-------- Extracted records
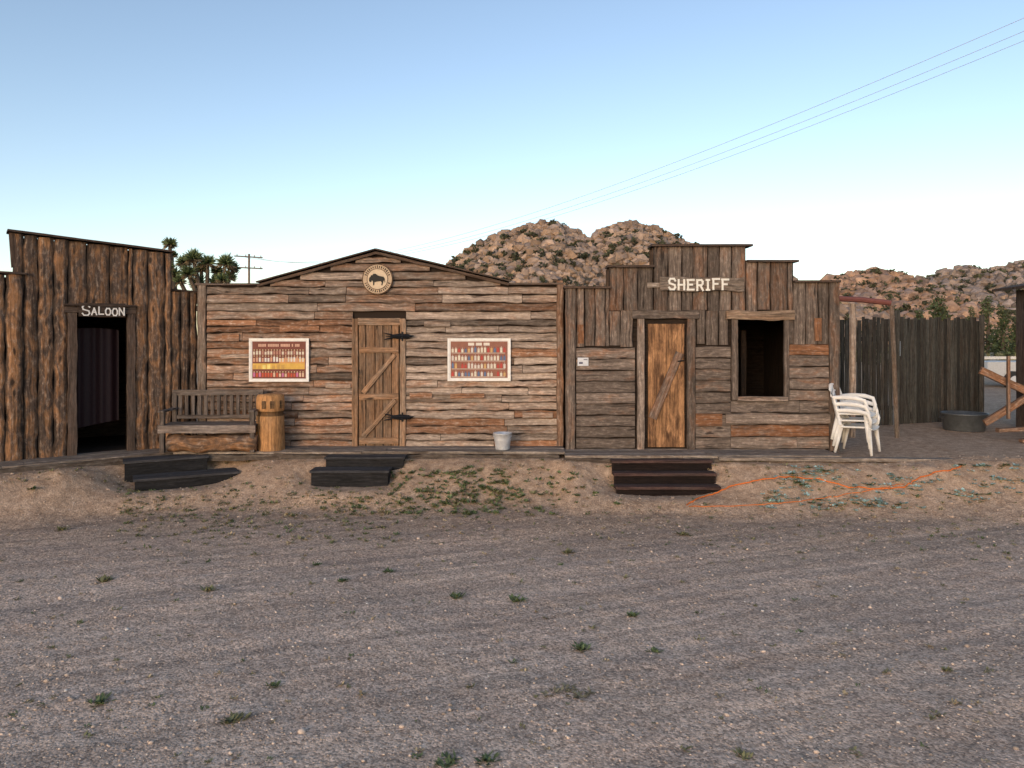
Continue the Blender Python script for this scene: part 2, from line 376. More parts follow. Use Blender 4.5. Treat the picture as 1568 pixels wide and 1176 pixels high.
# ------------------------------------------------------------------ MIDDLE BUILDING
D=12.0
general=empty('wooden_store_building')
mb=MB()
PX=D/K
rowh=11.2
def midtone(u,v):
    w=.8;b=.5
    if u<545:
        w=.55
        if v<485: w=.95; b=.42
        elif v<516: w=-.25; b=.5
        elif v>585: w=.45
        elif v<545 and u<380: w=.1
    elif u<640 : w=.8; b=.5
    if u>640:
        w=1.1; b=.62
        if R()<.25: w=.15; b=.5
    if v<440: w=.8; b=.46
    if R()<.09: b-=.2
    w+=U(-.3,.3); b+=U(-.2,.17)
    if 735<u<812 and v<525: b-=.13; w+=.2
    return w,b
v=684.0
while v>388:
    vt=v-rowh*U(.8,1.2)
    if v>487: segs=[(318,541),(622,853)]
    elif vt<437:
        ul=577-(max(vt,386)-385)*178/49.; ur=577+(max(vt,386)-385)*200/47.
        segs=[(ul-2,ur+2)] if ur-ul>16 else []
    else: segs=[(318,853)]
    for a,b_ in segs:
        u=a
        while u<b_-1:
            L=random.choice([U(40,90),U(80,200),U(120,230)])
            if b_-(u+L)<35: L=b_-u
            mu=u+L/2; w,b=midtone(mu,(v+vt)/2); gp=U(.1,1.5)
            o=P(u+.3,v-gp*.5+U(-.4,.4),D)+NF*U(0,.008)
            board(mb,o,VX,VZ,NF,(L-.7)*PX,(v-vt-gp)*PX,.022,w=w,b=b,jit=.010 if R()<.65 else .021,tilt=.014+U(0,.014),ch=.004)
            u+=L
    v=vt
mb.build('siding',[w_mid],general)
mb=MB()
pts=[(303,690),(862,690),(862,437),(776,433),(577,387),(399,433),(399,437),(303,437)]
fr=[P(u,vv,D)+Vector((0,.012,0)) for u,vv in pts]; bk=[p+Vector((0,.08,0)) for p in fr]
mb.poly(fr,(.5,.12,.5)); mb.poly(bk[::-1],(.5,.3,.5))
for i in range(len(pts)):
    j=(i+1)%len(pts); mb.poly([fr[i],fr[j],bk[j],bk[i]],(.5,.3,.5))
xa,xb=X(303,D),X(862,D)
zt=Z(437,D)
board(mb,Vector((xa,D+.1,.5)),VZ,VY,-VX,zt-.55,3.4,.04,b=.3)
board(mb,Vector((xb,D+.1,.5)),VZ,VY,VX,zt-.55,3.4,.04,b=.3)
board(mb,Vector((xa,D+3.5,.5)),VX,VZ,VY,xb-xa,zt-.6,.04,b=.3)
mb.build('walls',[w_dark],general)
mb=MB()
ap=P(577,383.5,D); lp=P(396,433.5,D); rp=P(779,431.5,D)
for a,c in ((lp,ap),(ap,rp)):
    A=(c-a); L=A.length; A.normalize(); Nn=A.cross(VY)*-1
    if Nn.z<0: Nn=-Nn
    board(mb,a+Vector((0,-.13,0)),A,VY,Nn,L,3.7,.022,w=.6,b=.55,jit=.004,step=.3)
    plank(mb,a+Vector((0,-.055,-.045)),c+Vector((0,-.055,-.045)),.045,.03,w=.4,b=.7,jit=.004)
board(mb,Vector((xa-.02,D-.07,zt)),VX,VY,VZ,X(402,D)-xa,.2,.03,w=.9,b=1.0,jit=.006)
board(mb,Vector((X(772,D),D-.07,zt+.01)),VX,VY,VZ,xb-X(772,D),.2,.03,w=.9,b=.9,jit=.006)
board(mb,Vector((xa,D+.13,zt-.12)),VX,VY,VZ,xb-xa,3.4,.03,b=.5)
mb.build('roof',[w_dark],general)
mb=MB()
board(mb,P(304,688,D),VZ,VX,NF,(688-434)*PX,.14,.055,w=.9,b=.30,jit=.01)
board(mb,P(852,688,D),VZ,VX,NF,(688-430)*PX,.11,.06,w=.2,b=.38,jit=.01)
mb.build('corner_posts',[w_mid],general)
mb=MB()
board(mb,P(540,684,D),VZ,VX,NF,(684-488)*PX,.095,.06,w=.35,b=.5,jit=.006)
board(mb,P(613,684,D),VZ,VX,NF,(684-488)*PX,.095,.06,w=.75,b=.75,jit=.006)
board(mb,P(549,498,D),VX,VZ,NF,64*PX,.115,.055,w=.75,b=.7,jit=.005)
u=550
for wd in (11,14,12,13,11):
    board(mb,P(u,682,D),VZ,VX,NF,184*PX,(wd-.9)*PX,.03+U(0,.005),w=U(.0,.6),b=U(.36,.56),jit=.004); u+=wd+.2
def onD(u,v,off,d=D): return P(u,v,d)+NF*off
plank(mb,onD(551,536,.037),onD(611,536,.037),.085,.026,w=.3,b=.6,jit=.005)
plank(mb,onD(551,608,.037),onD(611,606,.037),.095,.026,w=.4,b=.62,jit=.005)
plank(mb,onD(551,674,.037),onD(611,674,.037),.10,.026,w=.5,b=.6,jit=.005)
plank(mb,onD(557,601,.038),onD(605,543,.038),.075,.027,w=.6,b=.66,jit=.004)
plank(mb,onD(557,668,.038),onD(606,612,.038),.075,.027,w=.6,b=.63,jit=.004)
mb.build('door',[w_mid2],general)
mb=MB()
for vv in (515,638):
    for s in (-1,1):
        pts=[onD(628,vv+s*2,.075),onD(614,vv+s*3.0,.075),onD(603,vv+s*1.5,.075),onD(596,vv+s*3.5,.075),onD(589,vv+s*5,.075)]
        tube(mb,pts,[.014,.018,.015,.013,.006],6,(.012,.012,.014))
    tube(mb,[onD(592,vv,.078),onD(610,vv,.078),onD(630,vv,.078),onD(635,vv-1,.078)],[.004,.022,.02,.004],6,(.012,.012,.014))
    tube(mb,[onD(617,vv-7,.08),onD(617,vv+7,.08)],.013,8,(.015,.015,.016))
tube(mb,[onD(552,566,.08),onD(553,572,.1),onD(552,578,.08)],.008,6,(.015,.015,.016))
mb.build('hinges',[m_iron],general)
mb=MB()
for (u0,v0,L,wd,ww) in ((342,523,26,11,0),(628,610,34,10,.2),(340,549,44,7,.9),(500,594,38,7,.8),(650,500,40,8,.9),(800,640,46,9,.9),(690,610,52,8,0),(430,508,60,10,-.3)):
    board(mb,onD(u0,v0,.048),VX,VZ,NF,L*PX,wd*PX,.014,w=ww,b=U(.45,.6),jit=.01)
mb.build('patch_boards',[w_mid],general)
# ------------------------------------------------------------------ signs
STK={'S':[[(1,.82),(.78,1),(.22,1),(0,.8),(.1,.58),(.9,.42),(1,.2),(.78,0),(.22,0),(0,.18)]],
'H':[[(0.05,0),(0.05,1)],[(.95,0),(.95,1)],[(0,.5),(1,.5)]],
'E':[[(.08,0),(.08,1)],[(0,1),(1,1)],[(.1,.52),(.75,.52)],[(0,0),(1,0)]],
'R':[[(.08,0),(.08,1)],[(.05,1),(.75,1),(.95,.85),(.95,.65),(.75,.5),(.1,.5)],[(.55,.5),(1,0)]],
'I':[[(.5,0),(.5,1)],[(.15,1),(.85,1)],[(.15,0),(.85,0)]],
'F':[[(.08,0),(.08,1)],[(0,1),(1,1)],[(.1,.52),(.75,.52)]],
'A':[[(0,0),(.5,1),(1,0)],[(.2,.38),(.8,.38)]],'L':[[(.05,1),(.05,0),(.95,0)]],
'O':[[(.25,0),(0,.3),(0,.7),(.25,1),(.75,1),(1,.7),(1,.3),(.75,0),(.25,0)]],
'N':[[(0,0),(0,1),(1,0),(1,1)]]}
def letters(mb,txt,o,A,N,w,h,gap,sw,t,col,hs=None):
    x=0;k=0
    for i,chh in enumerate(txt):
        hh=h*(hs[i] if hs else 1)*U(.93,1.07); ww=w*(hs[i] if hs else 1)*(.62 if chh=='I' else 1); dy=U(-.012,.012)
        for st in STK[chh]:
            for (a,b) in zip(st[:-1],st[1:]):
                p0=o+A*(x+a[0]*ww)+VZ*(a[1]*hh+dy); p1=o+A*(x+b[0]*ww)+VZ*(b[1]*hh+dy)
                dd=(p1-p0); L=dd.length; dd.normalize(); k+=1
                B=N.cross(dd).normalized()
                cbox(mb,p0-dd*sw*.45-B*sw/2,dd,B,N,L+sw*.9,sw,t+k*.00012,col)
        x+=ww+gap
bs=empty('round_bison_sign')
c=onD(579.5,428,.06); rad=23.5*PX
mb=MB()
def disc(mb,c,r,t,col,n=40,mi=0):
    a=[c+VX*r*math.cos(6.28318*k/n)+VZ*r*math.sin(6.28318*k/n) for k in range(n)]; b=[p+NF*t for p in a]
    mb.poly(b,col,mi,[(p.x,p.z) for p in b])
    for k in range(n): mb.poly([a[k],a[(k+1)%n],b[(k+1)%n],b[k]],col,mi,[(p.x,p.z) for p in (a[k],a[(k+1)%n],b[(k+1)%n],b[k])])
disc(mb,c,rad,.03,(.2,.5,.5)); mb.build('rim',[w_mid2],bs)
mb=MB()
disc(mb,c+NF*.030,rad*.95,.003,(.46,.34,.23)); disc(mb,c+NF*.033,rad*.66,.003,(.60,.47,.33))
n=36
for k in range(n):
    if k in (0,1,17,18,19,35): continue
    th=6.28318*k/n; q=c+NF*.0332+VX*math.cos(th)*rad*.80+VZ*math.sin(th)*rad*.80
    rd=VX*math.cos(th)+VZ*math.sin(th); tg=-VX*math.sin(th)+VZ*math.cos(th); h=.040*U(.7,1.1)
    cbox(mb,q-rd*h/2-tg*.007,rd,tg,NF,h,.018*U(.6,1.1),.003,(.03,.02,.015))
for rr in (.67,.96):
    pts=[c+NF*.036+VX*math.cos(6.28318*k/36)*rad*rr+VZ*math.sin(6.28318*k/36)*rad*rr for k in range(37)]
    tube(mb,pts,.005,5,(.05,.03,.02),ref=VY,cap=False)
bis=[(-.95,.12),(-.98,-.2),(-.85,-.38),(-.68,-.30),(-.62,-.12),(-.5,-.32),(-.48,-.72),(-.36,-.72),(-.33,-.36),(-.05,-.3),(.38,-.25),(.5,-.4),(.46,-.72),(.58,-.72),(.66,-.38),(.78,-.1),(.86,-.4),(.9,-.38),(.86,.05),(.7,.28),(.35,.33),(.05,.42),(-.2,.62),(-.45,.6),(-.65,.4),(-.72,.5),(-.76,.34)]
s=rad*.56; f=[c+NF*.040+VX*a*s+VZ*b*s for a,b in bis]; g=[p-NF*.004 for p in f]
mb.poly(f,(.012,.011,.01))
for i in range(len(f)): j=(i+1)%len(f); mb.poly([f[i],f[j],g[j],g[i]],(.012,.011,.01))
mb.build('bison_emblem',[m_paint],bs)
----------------
-------- Extracted records
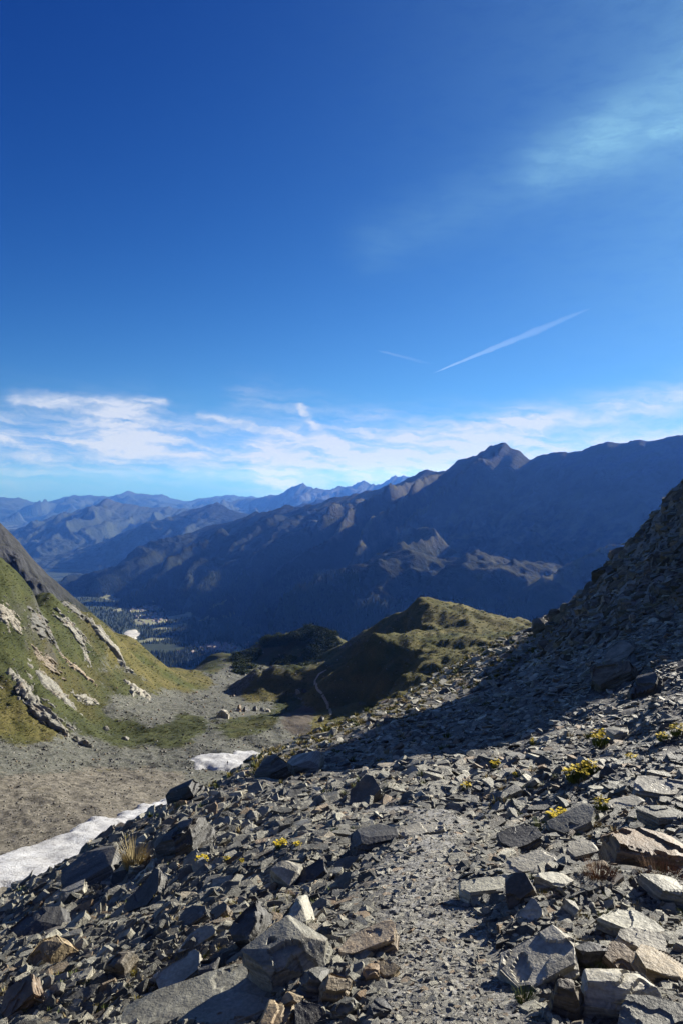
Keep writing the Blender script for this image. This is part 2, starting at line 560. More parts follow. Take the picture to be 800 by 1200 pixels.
----------------
▸ **Objective**: Among the entries above, how many lines include the word "Blender"? Reply with the number only.

▸ **Answer to the exercise**: 2